Are you getting the sense that the market is kind of hanging in the air, like Wile E. Coyote right after he goes running off a cliff?

And that the next step might be a long whistling fall, followed by a distant thud and a dust cloud?

Yeah, me too. Look at what's going on. Banks are still playing accounting games, the number of delinquent mortgages just set a new record as the much-ballyhooed "mortgage modification" program looks like a failure, unemployment is still raging, and some seriously respected investors are saying that much of the market seems to have gotten ahead of itself, pricewise.

Oh, and Goldman Sachs (NYSE:GS) is making tons of money, which is clearly a bad sign. (OK, not really. But still.)

Clearly, those "green shoots" aren't looking so green -- or if they are, it's the kind of green stuff one used to smell at Grateful Dead concerts back in the day, if you get my meaning. And while I think a big-time return to bearishness is unlikely before Labor Day, once September rolls around, I'm going to be pretty worried.

And that leads me to the hopefully-obvious question: What can we be doing now in anticipation of a possible -- but to be clear, by no means definite -- significant market drop in the near future?

Take a long, hard look at what you've got
Here's what I'm thinking: An awful lot of stocks have had big runs since the lows in March. In many cases, the stocks that have had big runs have been pretty lousy. This may be simply a result of non-failure -- they were priced for bankruptcy and didn't file, and so people jumped back in despite the fact that many of them were priced for bankruptcy for a reason.

As my fellow Fool Morgan Housel noted back in June, some of the rally's biggest gainers -- companies like Dollar Thrifty Automotive, which is now trading around $21, up from $0.62 in early March -- are stocks that, in his words, "you wouldn't recommend to your worst enemy."

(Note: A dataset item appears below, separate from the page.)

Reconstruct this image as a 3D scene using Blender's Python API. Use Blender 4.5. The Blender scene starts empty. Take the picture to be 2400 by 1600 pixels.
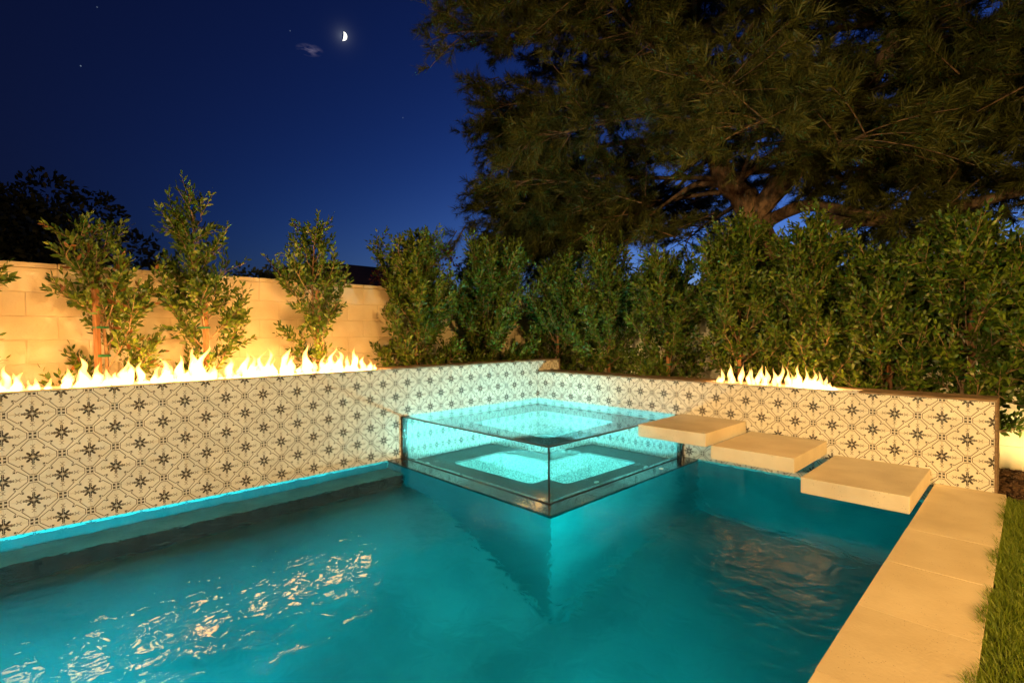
import bpy, bmesh, math, random
import numpy as np
from mathutils import Vector, Matrix

sc = bpy.context.scene
COL = sc.collection
R = math.radians
rng = np.random.default_rng(11)
random.seed(11)

# ------------------------------------------------------------------ camera
cam_d = bpy.data.cameras.new('camera'); cam = bpy.data.objects.new('camera', cam_d); COL.objects.link(cam)
cam_d.sensor_width = 36; cam_d.lens = 1178.605 / 2400 * 36
cam_d.shift_x = -11.893 / 2400; cam_d.clip_start = 0.05; cam_d.clip_end = 2000
RIGHT = Vector((0.697837, 0.716223, -0.006912)); UP = Vector((-0.005696, 0.015199, 0.999868)); FWD = Vector((-0.716234, 0.697706, -0.014686))
m = Matrix.Identity(4)
for i in range(3):
    m[i][0] = RIGHT[i]; m[i][1] = UP[i]; m[i][2] = -FWD[i]
m[0][3], m[1][3], m[2][3] = 4.8442, -5.1167, 1.3496
cam.matrix_world = m
sc.camera = cam

# ------------------------------------------------------------------ sky
world = bpy.data.worlds.new('World'); sc.world = world; world.use_nodes = True
nt = world.node_tree; N = nt.nodes; LK = nt.links
bg = N['Background']
sky = N.new('ShaderNodeTexSky'); sky.sky_type = 'NISHITA'; sky.sun_disc = False
sky.sun_elevation = R(-5.8); sky.sun_rotation = R(-6); sky.ozone_density = 3.0
gain = N.new('ShaderNodeVectorMath'); gain.operation = 'MULTIPLY'; gain.inputs[1].default_value = (16.5, 17.6, 19.0)
LK.new(sky.outputs[0], gain.inputs[0])
tc = N.new('ShaderNodeTexCoord')
nrm = N.new('ShaderNodeVectorMath'); nrm.operation = 'NORMALIZE'; LK.new(tc.outputs['Generated'], nrm.inputs[0])
def wmath(op, a, b=None):
    n = N.new('ShaderNodeMath'); n.operation = op
    for k, v in ((0, a), (1, b)):
        if v is None: continue
        if isinstance(v, (int, float)): n.inputs[k].default_value = v
        else: LK.new(v, n.inputs[k])
    return n.outputs[0]
def wdist(d):
    n = N.new('ShaderNodeVectorMath'); n.operation = 'DISTANCE'; LK.new(nrm.outputs[0], n.inputs[0]); n.inputs[1].default_value = d
    return n.outputs['Value']
MOON = Vector((-0.788, 0.376, 0.487)).normalized()
# glow around the moon, painted into the sky colour
au = wmath('MULTIPLY', wmath('POWER', 2.718, wmath('MULTIPLY', wdist(MOON), -150.0)), 0.22)
# one small wisp of cloud
cd = Vector((-0.821, 0.335, 0.462)).normalized()
mp = N.new('ShaderNodeMapping'); mp.inputs['Scale'].default_value = (60, 60, 210); LK.new(nrm.outputs[0], mp.inputs[0])
nz = N.new('ShaderNodeTexNoise'); nz.inputs['Scale'].default_value = 1.0; nz.inputs['Detail'].default_value = 5; LK.new(mp.outputs[0], nz.inputs[0])
sub = N.new('ShaderNodeVectorMath'); sub.operation = 'SUBTRACT'; LK.new(nrm.outputs[0], sub.inputs[0]); sub.inputs[1].default_value = cd
scl = N.new('ShaderNodeVectorMath'); scl.operation = 'MULTIPLY'; LK.new(sub.outputs[0], scl.inputs[0]); scl.inputs[1].default_value = (1.0, 1.0, 2.4)
ln = N.new('ShaderNodeVectorMath'); ln.operation = 'LENGTH'; LK.new(scl.outputs[0], ln.inputs[0])
cl = wmath('MULTIPLY', wmath('MAXIMUM', wmath('SUBTRACT', 1.0, wmath('DIVIDE', ln.outputs['Value'], 0.022)), 0.0), wmath('MAXIMUM', wmath('SUBTRACT', nz.outputs[0], 0.42), 0.0))
cl = wmath('MULTIPLY', cl, 0.55)
addc = N.new('ShaderNodeMixRGB'); addc.blend_type = 'ADD'; addc.inputs[0].default_value = 1.0
def wcol(fac, c):
    n = N.new('ShaderNodeVectorMath'); n.operation = 'SCALE'; n.inputs[0].default_value = c; LK.new(fac, n.inputs['Scale']); return n.outputs[0]
LK.new(gain.outputs[0], addc.inputs[1]); LK.new(wcol(au, (0.5, 0.55, 0.62)), addc.inputs[2])
addd = N.new('ShaderNodeMixRGB'); addd.blend_type = 'ADD'; addd.inputs[0].default_value = 1.0
LK.new(addc.outputs[0], addd.inputs[1]); LK.new(wcol(cl, (0.9, 0.75, 0.95)), addd.inputs[2])
last = addd.outputs[0]
for d, s in (((-0.925, 0.059, 0.376), .2), ((-0.785, 0.485, 0.386), .1), ((-0.891, 0.075, 0.448), .1), ((-0.822, 0.305, 0.481), .1)):
    st = wmath('MULTIPLY', wmath('LESS_THAN', wdist(Vector(d).normalized()), 0.0009), s)
    a = N.new('ShaderNodeMixRGB'); a.blend_type = 'ADD'; a.inputs[0].default_value = 1.0
    LK.new(last, a.inputs[1]); LK.new(wcol(st, (0.6, 0.8, 1.0)), a.inputs[2]); last = a.outputs[0]
LK.new(last, bg.inputs[0]); bg.inputs[1].default_value = 1.0

# ------------------------------------------------------------------ light of the place that stands outside the picture
def lamp(name, kind, loc, power, color, radius=.1, aim=None, spot=None, blend=.6):
    d = bpy.data.lights.new(name, kind); d.energy = power; d.color = color
    if kind in ('POINT', 'SPOT'): d.shadow_soft_size = radius
    if spot: d.spot_size = R(spot); d.spot_blend = blend
    o = bpy.data.objects.new(name, d); COL.objects.link(o); o.location = loc
    if aim is not None:
        o.rotation_euler = (Vector(aim) - Vector(loc)).to_track_quat('-Z', 'Y').to_euler()
    return o
lamp('patio_lamp', 'SPOT', (8.6, -3.4, 2.7), 1750, (1.0, .54, .14), .12, aim=(3.4, -1.6, .2), spot=125, blend=1)
lamp('porch_lamp', 'SPOT', (3.6, -11.0, 2.7), 2250, (1.0, .66, .27), .15, aim=(2.6, -2.0, .0), spot=110, blend=1)
lamp('pool_lamp', 'SPOT', (4.22, -3.45, -.45), 620, (.0, .60, .56), .1, aim=(2.4, -1.9, -.8), spot=118, blend=1)
lamp('pool_lamp', 'SPOT', (4.22, -3.35, -.35), 620, (.0, .60, .58), .1, aim=(2.36, -1.9, -.08), spot=56, blend=1)  # same lamp again: narrow beam added to brighten the top of the pedestal
lamp('pool_lamp', 'SPOT', (4.22, -6.0, -.45), 3300, (.0, .52, .60), .1, aim=(.6, -5.3, -.8), spot=96, blend=1)
lamp('pool_lamp', 'POINT', (4.15, -3.10, -.5), 150, (.05, .60, .57), .1)  # added glow beside the first lamp, brightens the pool near the coping

# ------------------------------------------------------------------ view
sc.view_settings.view_transform = 'Standard'; sc.view_settings.look = 'None'
sc.view_settings.exposure = 0; sc.view_settings.gamma = 1; sc.view_settings.use_curve_mapping = False
sc.render.engine = 'CYCLES'
cy = sc.cycles
cy.use_denoising = True
try: cy.denoiser = 'OPENIMAGEDENOISE'
except Exception: pass
cy.max_bounces = 20; cy.diffuse_bounces = 4; cy.glossy_bounces = 8; cy.transmission_bounces = 16; cy.transparent_max_bounces = 24; cy.volume_bounces = 0
cy.caustics_refractive = True; cy.caustics_reflective = True; cy.blur_glossy = 0.4
cy.sample_clamp_indirect = 8; cy.sample_clamp_direct = 0
cy.use_adaptive_sampling = True; cy.adaptive_threshold = 0.01

# ------------------------------------------------------------------ materials
MATS = {}
def newmat(name):
    mt = bpy.data.materials.new(name); mt.use_nodes = True; MATS[name] = mt
    t = mt.node_tree; return mt, t, t.nodes['Principled BSDF'], t.nodes['Material Output']
def setp(p, **k):
    for a, b in k.items(): p.inputs[a.replace('_', ' ')].default_value = b
def noise_mat(name, c1, c2, scale=8, detail=5, rough=.6, bump=.0, bscale=None, coord='Object', lo=.35, hi=.65, spec=.5, stretch=(1, 1, 1), dist=.01, rand=0, speck=None):
    mt, t, p, out = newmat(name)
    c = t.nodes.new('ShaderNodeTexCoord'); mpn = t.nodes.new('ShaderNodeMapping'); mpn.inputs['Scale'].default_value = stretch
    if coord == 'World':
        g = t.nodes.new('ShaderNodeNewGeometry'); t.links.new(g.outputs['Position'], mpn.inputs[0])
    else: t.links.new(c.outputs[coord], mpn.inputs[0])
    n = t.nodes.new('ShaderNodeTexNoise'); n.inputs['Scale'].default_value = scale; n.inputs['Detail'].default_value = detail
    t.links.new(mpn.outputs[0], n.inputs[0])
    r = t.nodes.new('ShaderNodeValToRGB'); r.color_ramp.elements[0].position = lo; r.color_ramp.elements[1].position = hi
    r.color_ramp.elements[0].color = (*c1, 1); r.color_ramp.elements[1].color = (*c2, 1)
    t.links.new(n.outputs[0], r.inputs[0]); colo = r.outputs[0]
    if rand:
        oi = t.nodes.new('ShaderNodeObjectInfo'); hs = t.nodes.new('ShaderNodeHueSaturation')
        mr = t.nodes.new('ShaderNodeMapRange'); mr.inputs['To Min'].default_value = 1 - rand; mr.inputs['To Max'].default_value = 1 + rand
        t.links.new(oi.outputs['Random'], mr.inputs[0]); t.links.new(mr.outputs[0], hs.inputs['Value']); t.links.new(colo, hs.inputs['Color']); colo = hs.outputs[0]
    if speck:
        v = t.nodes.new('ShaderNodeTexVoronoi'); v.inputs['Scale'].default_value = speck[0]; t.links.new(mpn.outputs[0], v.inputs[0])
        l = t.nodes.new('ShaderNodeMath'); l.operation = 'LESS_THAN'; l.inputs[1].default_value = speck[1]; t.links.new(v.outputs['Distance'], l.inputs[0])
        n3 = t.nodes.new('ShaderNodeTexNoise'); n3.inputs['Scale'].default_value = speck[0] * .12; t.links.new(mpn.outputs[0], n3.inputs[0])
        g2 = t.nodes.new('ShaderNodeMath'); g2.operation = 'GREATER_THAN'; g2.inputs[1].default_value = .56; t.links.new(n3.outputs[0], g2.inputs[0])
        ml = t.nodes.new('ShaderNodeMath'); ml.operation = 'MULTIPLY'; t.links.new(l.outputs[0], ml.inputs[0]); t.links.new(g2.outputs[0], ml.inputs[1])
        mx = t.nodes.new('ShaderNodeMixRGB'); mx.inputs[2].default_value = (*speck[2], 1); t.links.new(ml.outputs[0], mx.inputs[0]); t.links.new(colo, mx.inputs[1]); colo = mx.outputs[0]
    t.links.new(colo, p.inputs['Base Color']); setp(p, Roughness=rough); p.inputs['Specular IOR Level'].default_value = spec
    if bump:
        n2 = t.nodes.new('ShaderNodeTexNoise'); n2.inputs['Scale'].default_value = bscale or scale * 4; n2.inputs['Detail'].default_value = 6; t.links.new(mpn.outputs[0], n2.inputs[0])
        b = t.nodes.new('ShaderNodeBump'); b.inputs['Strength'].default_value = bump; b.inputs['Distance'].default_value = dist
        t.links.new(n2.outputs[0], b.inputs['Height']); t.links.new(b.outputs[0], p.inputs['Normal'])
    return mt
tile_m = noise_mat('tile_glaze', (.70, .69, .67), (.78, .77, .75), 20, rough=.38, rand=.06, bump=.05)
print_m = noise_mat('tile_print_dark', (.022, .018, .016), (.05, .04, .035), 90, rough=.5)
print2_m = noise_mat('tile_print_grey', (.085, .072, .06), (.13, .11, .095), 90, rough=.5)
grout_m = noise_mat('grout', (.42, .39, .35), (.52, .49, .45), 30, rough=.9, bump=.2)
cap_m = noise_mat('cap_stone', (.10, .065, .042), (.36, .25, .17), 9, 8, .75, bump=.55, bscale=30, stretch=(1, 1, 5), lo=.3, hi=.7, coord='World')
block_m = noise_mat('block_paint', (.62, .56, .44), (.70, .64, .52), 5, rough=.85, bump=.5, bscale=70, coord='World', dist=.006, rand=.03)
mortar_m = noise_mat('mortar', (.56, .50, .39), (.63, .57, .45), 12, rough=.95, coord='World', bump=.3)
stone_m = noise_mat('step_stone', (.64, .56, .44), (.76, .68, .55), 3.5, 8, .6, bump=.15, bscale=60, coord='World', speck=(70, .16, (.33, .26, .18)))
coping_m = noise_mat('coping_stone', (.66, .55, .38), (.78, .67, .49), 3, 8, .6, bump=.2, bscale=70, coord='World', rand=.05, speck=(85, .15, (.34, .25, .16)))
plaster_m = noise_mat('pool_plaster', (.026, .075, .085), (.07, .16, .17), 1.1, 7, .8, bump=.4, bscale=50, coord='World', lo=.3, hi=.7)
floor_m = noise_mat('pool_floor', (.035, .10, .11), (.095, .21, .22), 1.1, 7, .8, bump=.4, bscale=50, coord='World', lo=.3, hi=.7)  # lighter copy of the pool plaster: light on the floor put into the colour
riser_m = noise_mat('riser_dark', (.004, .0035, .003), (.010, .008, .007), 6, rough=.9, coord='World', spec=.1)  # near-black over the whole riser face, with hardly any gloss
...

Yet, some of the best companies out there have been left out of the market's big run. How fair is it that Dollar Thrifty is a 33-bagger and these stocks are … well, take a look:

Stock

CAPS Rating (out of 5)

P/E

26-Week Gain

% Below 52-Week High

Emerson Electric (NYSE:EMR)

*****

13.9

18.4%

29%

Johnson & Johnson (NYSE:JNJ)

*****

13.3

10.5%

17%

Novartis (NYSE:NVS)

*****

13.5

10.7%

20%

Hasbro (NYSE:HAS)

*****

13.7

12.5%

37%

Procter & Gamble (NYSE:PG)

*****

12.4

5.1%

28%

Total SA (NYSE:TOT)

*****

8.3

11.8%

26%

Source: Motley Fool CAPS.

I turned these up with some screening -- they're just ideas, not recommendations right now. But let's see … Procter & Gamble and Johnson & Johnson are two of America's best-run companies, Total is a well-managed oil giant, toy king Hasbro may see a weak holiday season, but they'll bounce back, Novartis is a solid name … you get the idea. These are, at first glance, very good companies that have been largely passed over by the rally. They've seen some smallish gains, but they're still well below their 52-week highs.

Meanwhile, plenty of folks are holding stocks that have had big gains, and plenty of others are just looking for a relatively safe way to get some stock market exposure.

You see where I'm going with this?

The upshot
There's clearly still value to be found in the market, the rally notwithstanding. Given the continuing uncertainty, and the dubious state of economic fundamentals, I think it's time to think about playing defense, and buying value is one of my favorite ways to do that.

If you haven't already, consider moving some of your assets into good value-priced names like the ones I listed above. Your downside is limited, there's definite upside, and in many cases, you'll collect a decent dividend no matter what the market does in the near term.